This one goes out to those who think that racism is a thing of the past and has no affect on today’s society.
A man named Imam Plemon El-Amin stood on stage a Morehouse College in Atlanta on Sunday and accepted a posthumous degree on behalf of his uncle Dennis Hubert. Why wasn’t Dennis Hubert there to accept his degree, you ask? Well, according to CNN, on June 15, 1930, in the midst of a rash of hate crimes happening in Georgia’s capitol city, Dennis Hubert was accosted by seven white men accusing him of insulting a white woman.
Stop us if you’ve heard this one before…
On the playground of Crogman School for Negroes, Hubert was surrounded and shot in the back of the head in broad daylight in front of a crowd of witnesses.
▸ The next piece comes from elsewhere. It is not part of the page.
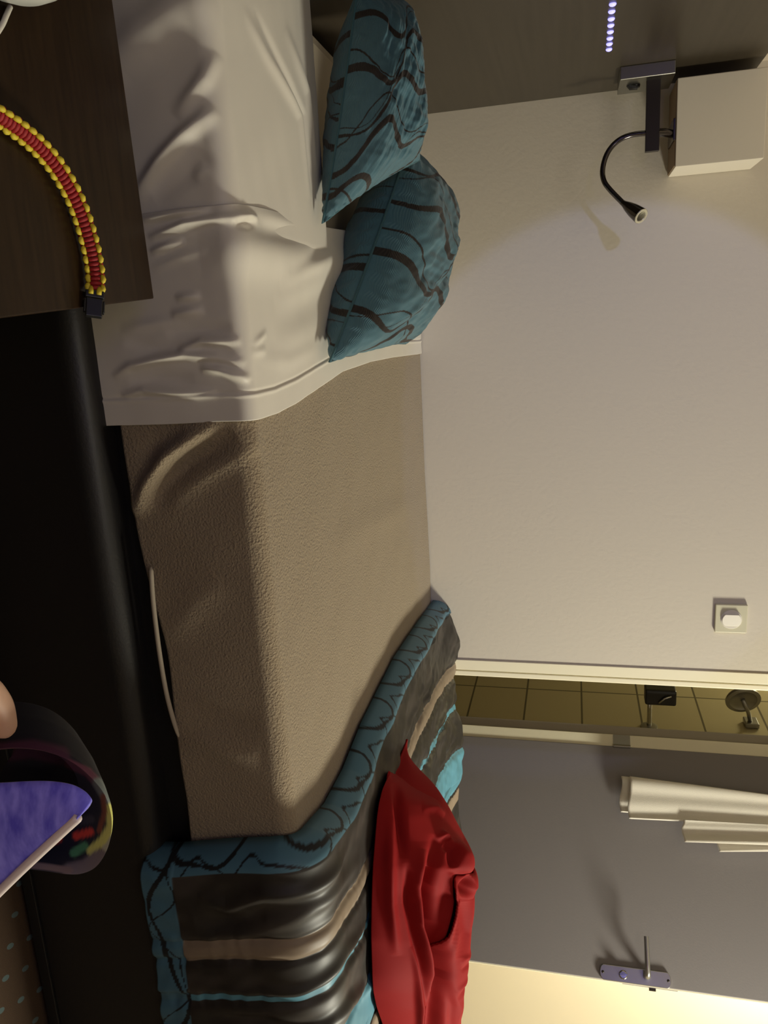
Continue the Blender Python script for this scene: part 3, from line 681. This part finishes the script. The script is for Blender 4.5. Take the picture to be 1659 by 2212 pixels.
# ------------------------------------------------------------------ dark side table with what lies on it
ZTab = H-.45
tA = PZ(333, 645, ZTab); tB = PZ(243, 0, ZTab); tC = PZ(0, 688, ZTab)
e1 = (tB-tA); e1 /= np.linalg.norm(e1); e2 = (tC-tA); e2 /= np.linalg.norm(e2)
wT = (X0+.012-tA[0])/e1[0]*.995; dT = .42
tb_ = thing('side_table', 'dark brown wooden table between the beds', 'table', tuple((tA+e1*wT/2+e2*dT/2)*np.array([1, 1, 0])))
quad = [tA, tA+e1*wT, tA+e1*wT+e2*dT, tA+e2*dT]
MB().prism([q-np.array([0, 0, .028]) for q in quad], (0, 0, .028)).build('tabletop', 'dark table wood', tb_, bevel=.0015)
ins = [tA+e1*.03+e2*.03, tA+e1*(wT-.03)+e2*.03, tA+e1*(wT-.03)+e2*(dT-.03), tA+e1*.03+e2*(dT-.03)]
for q in ins: MB().box((q[0]-.02, q[1]-.02, 0), (q[0]+.02, q[1]+.02, ZTab-.028)).build('leg', 'dark table wood', tb_, bevel=.002)
# braided bracelet standing on its edge
bc = thing('bracelet', 'braided red and yellow cord bracelet with a black buckle on the dark table', 'bracelet', tuple(PZ(150, 430, ZTab)))
base = [PZ(px, py, ZTab+.009) for px, py in [(205, 632), (206, 600), (200, 555), (188, 505), (172, 455), (152, 410), (125, 365), (93, 325), (55, 290), (10, 258), (-40, 230), (-95, 220)]]
path = np.array(smoothpath(base, 400)); seg = np.r_[0, np.cumsum(np.linalg.norm(np.diff(path, axis=0), axis=1))]; tot = seg[-1]
def along(sv): return np.array([np.interp(sv, seg, path[:, k]) for k in range(3)])
def frame(sv):
    t = along(min(sv+.001, tot))-along(max(sv-.001, 0)); t /= np.linalg.norm(t); n = np.cross(t, [0, 0, 1]); n /= np.linalg.norm(n)
    if np.dot(n, -O+along(sv)) > 0: n = -n
    return t, n*.80+np.array([0, 0, .60]), np.array([0, 0, .80])-n*.60      # face normal tips up towards the lens, edge direction
pitch = .0090; red = MB(); yel = MB(); k = 0; sv = .004
while sv < tot-.004:
    p = along(sv); t, nrm, ed = frame(sv)
    # red bars across the middle
    for q in (0, .5):
        p2 = along(min(sv+q*pitch, tot)); t2, n2, e2_ = frame(min(sv+q*pitch, tot))
        red.tube([p2+e2_*a*.0052+n2*(.0026-.0022*abs(a)**2)+t2*(.0008*a) for a in (-1, -.5, 0, .5, 1)], [.0016, .0021, .0022, .0021, .0016], 8)
    # yellow loops along both edges, red showing between
    for sg in (1, -1):
        yel.tube([p+ed*sg*(.0054+.0017*math.sin(a*math.pi))+nrm*(.0016*math.sin(a*math.pi)+.0008)+t*(a-.5)*pitch*.78 for a in (0, .25, .5, .75, 1)], [.0015, .0024, .0026, .0024, .0015], 8)
        red.tube([p+ed*sg*(.0058+.0012*math.sin(a*math.pi))-nrm*.0012+t*((a-.5)*pitch+pitch*.5) for a in (0, .5, 1)], [.0012, .0017, .0012], 8)
    sv += pitch
red.build('red_cord', 'red cord', bc, smooth=True); yel.build('yellow_cord', 'yellow cord', bc, smooth=True)
t, nrm, ed = frame(0.0); p = along(0.0)
Mk = Matrix(((-t[0], ed[0], nrm[0], p[0]), (-t[1], ed[1], nrm[1], p[1]), (-t[2], ed[2], nrm[2], p[2]), (0, 0, 0, 1)))
mb = MB(); mb.box((-.001, -.0085, -.004), (.006, .0085, .004), Mk); mb.box((.006, -.0075, -.0035), (.024, .0075, .0035), Mk); mb.box((.008, -.0095, -.003), (.020, -.0073, .003), Mk); mb.box((.008, .0073, -.003), (.020, .0095, .003), Mk)
bk = mb.build('buckle', 'black plastic', bc, bevel=.001)
yl = MB()
for a in (-.0036, .0036): yl.tube([tuple(Mk @ Vector((-.004, a, .002))), tuple(Mk @ Vector((.0005, a, .0042))), tuple(Mk @ Vector((.003, a, .0040)))], .0024, 8)
yl.build('cord_end', 'yellow cord', bc, smooth=True)
# bottle at the back corner of the table
pb = PZ(20, -45, ZTab)+np.array([0, 0, .034]); ad = np.array([.75, .10, 0]); ad /= np.linalg.norm(ad)
bo = thing('bottle', 'white plastic bottle with a blue band lying on the dark table', 'bottle', tuple(pb-np.array([0, 0, .034])))
pe_ = PZ(66, 18, ZTab+.034); o_ = pe_-ad*.004
MB().lathe([(0, .012), (-.004, .024), (-.014, .031), (-.030, .033), (-.12, .033), (-.15, .020), (-.165, .013), (-.19, .013)], o_, ad, 32).build('body', 'white bottle plastic', bo, smooth=True, angle=50)
MB().lathe([(-.0075, .0275), (-.0080, .0290), (-.0135, .0318), (-.0140, .0310)], o_, ad, 32).build('band', 'blue label', bo, smooth=True, angle=40)
MB().lathe([(-.178, .0155), (-.178, .0165), (-.196, .0165), (-.197, .0155)], o_, ad, 24).build('cap', 'blue label', bo, smooth=True, angle=40)
cr = smoothpath([PZ(a, b, ZTab+.003) for a, b in [(22, 14), (14, 32), (2, 58), (-25, 95), (-60, 120)]], 30)
tag(MB().tube(cr, .0022, 8).build('cord', 'white plastic', smooth=True), 'short white cord curling off the edge beside the bottle', 'cord')

# ------------------------------------------------------------------ near bed, with the pouch and the hand that holds it
nb = thing('near_bed', 'bed nearest the viewer, below the edge of the view', 'bed', (.8, -.4, 0))
MB().box((.02, -1.2, .01), (2.0, .30, H-.60)).build('base', 'black leatherette', nb, bevel=.01)
MB().box((.02, -1.2, H-.60), (2.0, .315, H-.435)).build('mattress', 'taupe fleece', nb, bevel=.02)
ZN = H-.435
out_ = [(-160, 1655), (-90, 1628), (0, 1612), (70, 1612), (130, 1627), (175, 1652), (213, 1688), (235, 1722), (246, 1765), (244, 1805), (232, 1842), (210, 1872), (178, 1886), (140, 1886), (90, 1879), (40, 1876), (-40, 1888), (-150, 1915)]
YP = .362
def PU(px, py, y): return PY(px, py, y)
outer = smoothpath([PU(a, b, YP) for a, b in out_], 140); cen = np.mean(outer, axis=0)
def pixof(p):
    q = p-O; dd_ = q @ fwd; return (829.5+FPX*(q @ upv)/dd_, 1106+FPX*(q @ rgt)/dd_)
rings = []
for (sc2, dy) in [(.60, .030), (.80, .016), (.93, .002), (.985, -.0015), (1.0, .003), (1.005, .012), (.98, .035), (.88, .062), (.60, .085), (.15, .094)]:
    rings.append([cen+(p-cen)*sc2+np.array([0, dy, -.92*max(dy, 0)]) for p in outer])
R_ = np.array(rings); R_[..., 2] = np.maximum(R_[..., 2], ZN+.002)
# refine between rings for a crisp print
fine = []
for i in range(len(R_)-1):
    for f in np.linspace(0, 1, 10, endpoint=False): fine.append(R_[i]*(1-f)+R_[i+1]*f)
fine.append(R_[-1]); R_ = np.array(fine)
pc_ = np.array([[pixof(p) for p in r] for r in R_]); cc = np.tile(np.array([.008, .008, .016]), (*R_.shape[:2], 1))
def blob(pts, w_, c, blur=.35):
    dm = ridge(pc_[..., 0], pc_[..., 1], pts, w_, 1.0, False); k_ = np.clip((dm-.25)/blur, 0, 1)[..., None]
    cc[...] = cc*(1-k_)+np.array(c)*k_
blob([(0, 1625), (70, 1618), (130, 1632)], 22, (.075, .018, .045)); blob([(150, 1650), (190, 1668), (205, 1685)], 11, (.13, .03, .06))
blob([(212, 1692), (232, 1725)], 13, (.17, .20, .19)); blob([(242, 1742), (246, 1790), (228, 1832)], 9, (.38, .38, .28))
blob([(238, 1745), (240, 1785), (222, 1815), (196, 1838)], 10, (.62, .62, .16)); blob([(222, 1720), (226, 1755), (214, 1795)], 6, (.20, .05, .02))
blob([(165, 1806), (195, 1797)], 9, (.75, .06, .03)); blob([(118, 1818), (128, 1812)], 8, (.45, .04, .02)); blob([(160, 1842), (182, 1828)], 10, (.08, .28, .12))
blob([(215, 1850), (185, 1872), (150, 1880)], 17, (.16, .13, .14)); blob([(150, 1880), (100, 1872), (60, 1868)], 8, (.20, .14, .13)); blob([(195, 1770), (165, 1775)], 10, (.05, .045, .05))
pouch = thing('pouch', 'black pouch with a bright coloured print and violet lining, close to the viewer', 'pouch', (float(cen[0]), YP+.03, ZN))
mb = MB().grid(R_); mb.col = cc.reshape(-1, 3); mb.uv = np.zeros((len(mb.v), 2)); mb.build('shell', 'printed fabric', pouch, smooth=True)
# violet lining turned out over the lip
YL = .352
lin_ = [(-150, 1712), (-60, 1702), (0, 1699), (50, 1696), (100, 1696), (145, 1703), (175, 1718), (190, 1735), (188, 1746), (182, 1755)]
up_c = smoothpath([PU(a, b, YL) for a, b in lin_], 60)
low_c = smoothpath([PU(a, b, YL-.004) for a, b in [(-150, 2075), (-60, 1982), (0, 1921), (50, 1874), (100, 1827), (140, 1790), (166, 1768), (176, 1760)]], 60)
V = np.zeros((60, 16, 3))
for i in range(60):
    for j in range(16):
        f = j/15; V[i, j] = np.array(up_c[i])*(1-f)+np.array(low_c[i])*f+np.array([0, -.006*math.sin(f*math.pi)+.004*(1-f), 0])
MB().grid(V).build('lining', 'violet lining', pouch, smooth=True, solid=.0012)
MB().tube(smoothpath([PU(a, b, YL-.005) for a, b in [(171, 1764), (140, 1792), (100, 1829), (50, 1876), (0, 1925), (-60, 1985), (-120, 2045)]], 40), [.0012]+[.0030]*39, 10).build('piping', 'pale piping', pouch, smooth=True)

# the viewer's hand: one skinned surface with a palm, four fingers and a thumb closed on the pouch
def skin_mesh(name, chains, mat, parent):
    bm_v = []; edges = []; rad = []
    idx = {}
    for ch in chains:
        prev = None
        for (key, p, r) in ch:
            if key in idx: i = idx[key]
            else: idx[key] = i = len(bm_v); bm_v.append(tuple(map(float, p))); rad.append(r)
            if prev is not None: edges.append((prev, i))
            prev = i
    off = parent_loc(parent); me = bpy.data.meshes.new(name); me.from_pydata([tuple(np.array(p)-off) for p in bm_v], edges, [])
    o = bpy.data.objects.new(name, me); COL.objects.link(o)
    if parent: o.parent = parent
    sk = o.modifiers.new('skin', 'SKIN'); sk.use_smooth_shade = True
    for v, r in zip(me.skin_vertices[0].data, rad): v.radius = (r, r) if not isinstance(r, tuple) else r
    me.skin_vertices[0].data[0].use_root = True
    su = o.modifiers.new('sub', 'SUBSURF'); su.levels = 2; su.render_levels = 2
    me.materials.append(MT[mat].m); return o
tip = PU(14, 1588, .352); kn = PU(-2, 1528, .345); k2 = PU(-42, 1478, .335)
hand = thing('person', 'bare fingertip of a hand holding the printed pouch at the edge of view', 'person', tuple(PU(-120, 1500, .30)))
wrist = PU(-330, 1440, .22); palm = PU(-170, 1490, .285)
def fing(k, kn0, mid, end, r): return [('palm', palm, .020), (k+'a', kn0, r*1.1), (k+'b', mid, r), (k+'c', (np.array(mid)+np.array(end))/2, r*.92), (k+'d', end, r*.78)]
ch = [[('palm', palm, .020), ('wrist', wrist, .019), ('arm', wrist+(wrist-palm)*1.3+np.array([0, -.05, -.01]), .026)],
      fing('i', k2, kn, tip, .0092),
      fing('m', PU(-110, 1510, .325), PU(-60, 1572, .350), PU(-52, 1622, .350), .0094),
      fing('r', PU(-150, 1545, .320), PU(-110, 1600, .345), PU(-105, 1648, .347), .0088),
      fing('l', PU(-190, 1575, .310), PU(-160, 1625, .335), PU(-155, 1668, .338), .0078),
      [('palm', palm, .020), ('ta', PU(-200, 1560, .275), .0125), ('tb', PU(-190, 1640, .290), .0105), ('tc', PU(-170, 1690, .305), .0088)]]
skin_mesh('hand', ch, 'skin', hand)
The crime was so brazen and shocking that even in a time where accountability was as rare as interracial marriages, the men involved were indicted for murder.
The hate crime still resonates to this day as Morehouse President David Thomas spoke about Hubert calling him “son of Morehouse, a martyr of justice, and what history now sees as the Trayvon Martin of the 1930s in Atlanta.”
The day was undoubtedly emotional for El Amin as his familial roots at the iconic Atlanta HBCU run deep with 10 men in his family graduating from the college and 7 women graduating from it’s sister institute, Spelman College.
“Many prayers were said in his name,” El-Amin said about the ceremony, where the 75-year-old accepted the posthumous degree on his uncle’s behalf.“Many people remembered him and were informed about his life and his legacy, and so the knowledge was there, as well as the charity of him sacrificing his life so that we would be more conscious of the value of young life and the value of human life, but also the value of justice.”
“I was proud of Morehouse to give Dennis the honor, and I’m quite appreciative,” El-Amin said. “The whole Hubert family is really appreciative of that.”
A classy move by Morehouse College and a feel-good story that still reminds us of how the legacy of American white supremacy has affected generations even 100 years later.